**Set problem:**
Print the listing that follows, character for character.

************

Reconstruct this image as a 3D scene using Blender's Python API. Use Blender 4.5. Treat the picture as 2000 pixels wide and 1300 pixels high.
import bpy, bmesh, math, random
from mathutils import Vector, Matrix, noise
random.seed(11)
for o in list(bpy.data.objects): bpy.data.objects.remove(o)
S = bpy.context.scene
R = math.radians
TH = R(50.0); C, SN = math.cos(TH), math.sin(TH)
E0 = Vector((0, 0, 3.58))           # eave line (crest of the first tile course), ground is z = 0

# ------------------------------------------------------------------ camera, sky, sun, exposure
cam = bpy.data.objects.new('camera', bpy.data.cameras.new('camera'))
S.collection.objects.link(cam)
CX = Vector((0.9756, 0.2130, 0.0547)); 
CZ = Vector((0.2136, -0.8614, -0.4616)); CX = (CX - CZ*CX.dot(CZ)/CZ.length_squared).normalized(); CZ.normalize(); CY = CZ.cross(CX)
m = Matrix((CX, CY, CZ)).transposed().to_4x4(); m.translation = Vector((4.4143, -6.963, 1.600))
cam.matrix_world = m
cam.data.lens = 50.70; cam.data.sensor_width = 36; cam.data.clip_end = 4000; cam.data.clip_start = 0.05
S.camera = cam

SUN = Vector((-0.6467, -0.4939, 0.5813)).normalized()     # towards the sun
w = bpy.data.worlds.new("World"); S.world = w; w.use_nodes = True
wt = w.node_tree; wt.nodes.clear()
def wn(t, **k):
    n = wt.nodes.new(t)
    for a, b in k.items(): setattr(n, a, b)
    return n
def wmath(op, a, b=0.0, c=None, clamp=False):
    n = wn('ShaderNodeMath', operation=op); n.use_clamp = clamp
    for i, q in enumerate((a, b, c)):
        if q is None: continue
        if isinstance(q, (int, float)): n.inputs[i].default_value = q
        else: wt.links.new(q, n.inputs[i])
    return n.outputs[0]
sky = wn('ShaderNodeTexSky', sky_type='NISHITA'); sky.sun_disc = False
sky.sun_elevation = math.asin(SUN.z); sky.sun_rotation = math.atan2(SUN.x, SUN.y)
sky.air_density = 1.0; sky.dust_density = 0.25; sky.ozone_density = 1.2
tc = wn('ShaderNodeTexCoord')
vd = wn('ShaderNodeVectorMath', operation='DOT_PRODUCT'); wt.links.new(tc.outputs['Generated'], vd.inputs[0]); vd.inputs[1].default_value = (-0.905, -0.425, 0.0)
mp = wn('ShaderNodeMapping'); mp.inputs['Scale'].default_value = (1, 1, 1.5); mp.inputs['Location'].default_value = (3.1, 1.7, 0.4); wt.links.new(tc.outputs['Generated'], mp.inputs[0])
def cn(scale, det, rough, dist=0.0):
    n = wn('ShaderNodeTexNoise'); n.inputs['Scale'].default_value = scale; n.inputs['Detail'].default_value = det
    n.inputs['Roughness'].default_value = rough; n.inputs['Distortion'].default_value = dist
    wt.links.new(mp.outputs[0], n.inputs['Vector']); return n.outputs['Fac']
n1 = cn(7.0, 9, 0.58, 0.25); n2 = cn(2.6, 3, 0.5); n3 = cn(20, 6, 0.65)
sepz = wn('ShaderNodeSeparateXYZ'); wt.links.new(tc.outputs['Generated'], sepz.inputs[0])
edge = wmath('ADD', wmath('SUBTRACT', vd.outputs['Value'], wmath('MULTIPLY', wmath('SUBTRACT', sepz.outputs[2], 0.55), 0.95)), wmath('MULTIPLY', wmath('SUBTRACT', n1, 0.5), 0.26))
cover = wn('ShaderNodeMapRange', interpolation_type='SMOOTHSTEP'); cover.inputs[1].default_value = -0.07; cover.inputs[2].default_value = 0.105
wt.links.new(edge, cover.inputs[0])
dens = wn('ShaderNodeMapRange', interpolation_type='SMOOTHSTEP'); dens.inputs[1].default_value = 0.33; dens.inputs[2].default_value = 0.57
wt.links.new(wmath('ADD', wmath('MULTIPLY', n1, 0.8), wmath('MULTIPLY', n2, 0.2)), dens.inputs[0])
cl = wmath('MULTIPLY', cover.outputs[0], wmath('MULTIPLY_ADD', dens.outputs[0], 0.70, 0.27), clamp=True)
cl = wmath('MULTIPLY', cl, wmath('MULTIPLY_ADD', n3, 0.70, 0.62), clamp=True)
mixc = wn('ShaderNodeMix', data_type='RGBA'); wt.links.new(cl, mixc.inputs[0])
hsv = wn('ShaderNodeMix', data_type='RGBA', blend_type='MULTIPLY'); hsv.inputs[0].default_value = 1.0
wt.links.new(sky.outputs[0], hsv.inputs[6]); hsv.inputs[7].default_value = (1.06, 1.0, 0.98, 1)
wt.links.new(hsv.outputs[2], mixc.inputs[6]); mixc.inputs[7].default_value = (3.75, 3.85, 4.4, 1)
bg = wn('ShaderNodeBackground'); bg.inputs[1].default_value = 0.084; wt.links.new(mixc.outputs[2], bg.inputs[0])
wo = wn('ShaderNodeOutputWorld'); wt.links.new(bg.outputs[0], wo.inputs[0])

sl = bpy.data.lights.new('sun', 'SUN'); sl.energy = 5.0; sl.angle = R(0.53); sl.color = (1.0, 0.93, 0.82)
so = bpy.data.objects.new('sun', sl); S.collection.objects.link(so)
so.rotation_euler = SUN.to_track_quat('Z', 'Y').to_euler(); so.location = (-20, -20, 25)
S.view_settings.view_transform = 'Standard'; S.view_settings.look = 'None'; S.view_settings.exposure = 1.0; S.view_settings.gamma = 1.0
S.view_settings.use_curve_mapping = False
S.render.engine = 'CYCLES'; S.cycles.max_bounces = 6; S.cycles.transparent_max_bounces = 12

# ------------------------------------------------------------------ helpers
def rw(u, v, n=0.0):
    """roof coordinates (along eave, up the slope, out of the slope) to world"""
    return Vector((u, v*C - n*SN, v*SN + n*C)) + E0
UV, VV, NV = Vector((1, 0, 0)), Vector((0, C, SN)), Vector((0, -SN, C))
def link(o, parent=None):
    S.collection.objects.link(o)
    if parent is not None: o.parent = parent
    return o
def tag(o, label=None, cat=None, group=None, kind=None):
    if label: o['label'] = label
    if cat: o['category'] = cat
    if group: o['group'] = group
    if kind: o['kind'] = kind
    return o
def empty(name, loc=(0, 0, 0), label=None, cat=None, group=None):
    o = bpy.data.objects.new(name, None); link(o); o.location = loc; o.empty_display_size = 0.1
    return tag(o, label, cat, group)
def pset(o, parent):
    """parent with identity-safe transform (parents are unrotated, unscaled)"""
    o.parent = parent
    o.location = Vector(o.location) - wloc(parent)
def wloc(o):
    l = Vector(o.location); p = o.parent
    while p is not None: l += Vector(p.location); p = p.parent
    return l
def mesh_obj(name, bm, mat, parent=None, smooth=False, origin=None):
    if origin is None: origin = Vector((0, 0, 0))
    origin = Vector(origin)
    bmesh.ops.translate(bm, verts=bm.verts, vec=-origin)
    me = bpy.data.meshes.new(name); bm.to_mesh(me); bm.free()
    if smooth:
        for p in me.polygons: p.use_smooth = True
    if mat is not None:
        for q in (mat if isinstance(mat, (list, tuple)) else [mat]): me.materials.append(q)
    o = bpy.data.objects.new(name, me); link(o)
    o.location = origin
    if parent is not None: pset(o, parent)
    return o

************

**Task solution:**
Reconstruct this image as a 3D scene using Blender's Python API. Use Blender 4.5. Treat the picture as 2000 pixels wide and 1300 pixels high.
import bpy, bmesh, math, random
from mathutils import Vector, Matrix, noise
random.seed(11)
for o in list(bpy.data.objects): bpy.data.objects.remove(o)
S = bpy.context.scene
R = math.radians
TH = R(50.0); C, SN = math.cos(TH), math.sin(TH)
E0 = Vector((0, 0, 3.58))           # eave line (crest of the first tile course), ground is z = 0

# ------------------------------------------------------------------ camera, sky, sun, exposure
cam = bpy.data.objects.new('camera', bpy.data.cameras.new('camera'))
S.collection.objects.link(cam)
CX = Vector((0.9756, 0.2130, 0.0547)); 
CZ = Vector((0.2136, -0.8614, -0.4616)); CX = (CX - CZ*CX.dot(CZ)/CZ.length_squared).normalized(); CZ.normalize(); CY = CZ.cross(CX)
m = Matrix((CX, CY, CZ)).transposed().to_4x4(); m.translation = Vector((4.4143, -6.963, 1.600))
cam.matrix_world = m
cam.data.lens = 50.70; cam.data.sensor_width = 36; cam.data.clip_end = 4000; cam.data.clip_start = 0.05
S.camera = cam

SUN = Vector((-0.6467, -0.4939, 0.5813)).normalized()     # towards the sun
w = bpy.data.worlds.new("World"); S.world = w; w.use_nodes = True
wt = w.node_tree; wt.nodes.clear()
def wn(t, **k):
    n = wt.nodes.new(t)
    for a, b in k.items(): setattr(n, a, b)
    return n
def wmath(op, a, b=0.0, c=None, clamp=False):
    n = wn('ShaderNodeMath', operation=op); n.use_clamp = clamp
    for i, q in enumerate((a, b, c)):
        if q is None: continue
        if isinstance(q, (int, float)): n.inputs[i].default_value = q
        else: wt.links.new(q, n.inputs[i])
    return n.outputs[0]
sky = wn('ShaderNodeTexSky', sky_type='NISHITA'); sky.sun_disc = False
sky.sun_elevation = math.asin(SUN.z); sky.sun_rotation = math.atan2(SUN.x, SUN.y)
sky.air_density = 1.0; sky.dust_density = 0.25; sky.ozone_density = 1.2
tc = wn('ShaderNodeTexCoord')
vd = wn('ShaderNodeVectorMath', operation='DOT_PRODUCT'); wt.links.new(tc.outputs['Generated'], vd.inputs[0]); vd.inputs[1].default_value = (-0.905, -0.425, 0.0)
mp = wn('ShaderNodeMapping'); mp.inputs['Scale'].default_value = (1, 1, 1.5); mp.inputs['Location'].default_value = (3.1, 1.7, 0.4); wt.links.new(tc.outputs['Generated'], mp.inputs[0])
def cn(scale, det, rough, dist=0.0):
    n = wn('ShaderNodeTexNoise'); n.inputs['Scale'].default_value = scale; n.inputs['Detail'].default_value = det
    n.inputs['Roughness'].default_value = rough; n.inputs['Distortion'].default_value = dist
    wt.links.new(mp.outputs[0], n.inputs['Vector']); return n.outputs['Fac']
n1 = cn(7.0, 9, 0.58, 0.25); n2 = cn(2.6, 3, 0.5); n3 = cn(20, 6, 0.65)
sepz = wn('ShaderNodeSeparateXYZ'); wt.links.new(tc.outputs['Generated'], sepz.inputs[0])
edge = wmath('ADD', wmath('SUBTRACT', vd.outputs['Value'], wmath('MULTIPLY', wmath('SUBTRACT', sepz.outputs[2], 0.55), 0.95)), wmath('MULTIPLY', wmath('SUBTRACT', n1, 0.5), 0.26))
cover = wn('ShaderNodeMapRange', interpolation_type='SMOOTHSTEP'); cover.inputs[1].default_value = -0.07; cover.inputs[2].default_value = 0.105
wt.links.new(edge, cover.inputs[0])
dens = wn('ShaderNodeMapRange', interpolation_type='SMOOTHSTEP'); dens.inputs[1].default_value = 0.33; dens.inputs[2].default_value = 0.57
wt.links.new(wmath('ADD', wmath('MULTIPLY', n1, 0.8), wmath('MULTIPLY', n2, 0.2)), dens.inputs[0])
cl = wmath('MULTIPLY', cover.outputs[0], wmath('MULTIPLY_ADD', dens.outputs[0], 0.70, 0.27), clamp=True)
cl = wmath('MULTIPLY', cl, wmath('MULTIPLY_ADD', n3, 0.70, 0.62), clamp=True)
mixc = wn('ShaderNodeMix', data_type='RGBA'); wt.links.new(cl, mixc.inputs[0])
hsv = wn('ShaderNodeMix', data_type='RGBA', blend_type='MULTIPLY'); hsv.inputs[0].default_value = 1.0
wt.links.new(sky.outputs[0], hsv.inputs[6]); hsv.inputs[7].default_value = (1.06, 1.0, 0.98, 1)
wt.links.new(hsv.outputs[2], mixc.inputs[6]); mixc.inputs[7].default_value = (3.75, 3.85, 4.4, 1)
bg = wn('ShaderNodeBackground'); bg.inputs[1].default_value = 0.084; wt.links.new(mixc.outputs[2], bg.inputs[0])
wo = wn('ShaderNodeOutputWorld'); wt.links.new(bg.outputs[0], wo.inputs[0])

sl = bpy.data.lights.new('sun', 'SUN'); sl.energy = 5.0; sl.angle = R(0.53); sl.color = (1.0, 0.93, 0.82)
so = bpy.data.objects.new('sun', sl); S.collection.objects.link(so)
so.rotation_euler = SUN.to_track_quat('Z', 'Y').to_euler(); so.location = (-20, -20, 25)
S.view_settings.view_transform = 'Standard'; S.view_settings.look = 'None'; S.view_settings.exposure = 1.0; S.view_settings.gamma = 1.0
S.view_settings.use_curve_mapping = False
S.render.engine = 'CYCLES'; S.cycles.max_bounces = 6; S.cycles.transparent_max_bounces = 12

# ------------------------------------------------------------------ helpers
def rw(u, v, n=0.0):
    """roof coordinates (along eave, up the slope, out of the slope) to world"""
    return Vector((u, v*C - n*SN, v*SN + n*C)) + E0
UV, VV, NV = Vector((1, 0, 0)), Vector((0, C, SN)), Vector((0, -SN, C))
def link(o, parent=None):
    S.collection.objects.link(o)
    if parent is not None: o.parent = parent
    return o
def tag(o, label=None, cat=None, group=None, kind=None):
    if label: o['label'] = label
    if cat: o['category'] = cat
    if group: o['group'] = group
    if kind: o['kind'] = kind
    return o
def empty(name, loc=(0, 0, 0), label=None, cat=None, group=None):
    o = bpy.data.objects.new(name, None); link(o); o.location = loc; o.empty_display_size = 0.1
    return tag(o, label, cat, group)
def pset(o, parent):
    """parent with identity-safe transform (parents are unrotated, unscaled)"""
    o.parent = parent
    o.location = Vector(o.location) - wloc(parent)
def wloc(o):
    l = Vector(o.location); p = o.parent
    while p is not None: l += Vector(p.location); p = p.parent
    return l
def mesh_obj(name, bm, mat, parent=None, smooth=False, origin=None):
    if origin is None: origin = Vector((0, 0, 0))
    origin = Vector(origin)
    bmesh.ops.translate(bm, verts=bm.verts, vec=-origin)
    me = bpy.data.meshes.new(name); bm.to_mesh(me); bm.free()
    if smooth:
        for p in me.polygons: p.use_smooth = True
    if mat is not None:
        for q in (mat if isinstance(mat, (list, tuple)) else [mat]): me.materials.append(q)
    o = bpy.data.objects.new(name, me); link(o)
    o.location = origin
    if parent is not None: pset(o, parent)
    return o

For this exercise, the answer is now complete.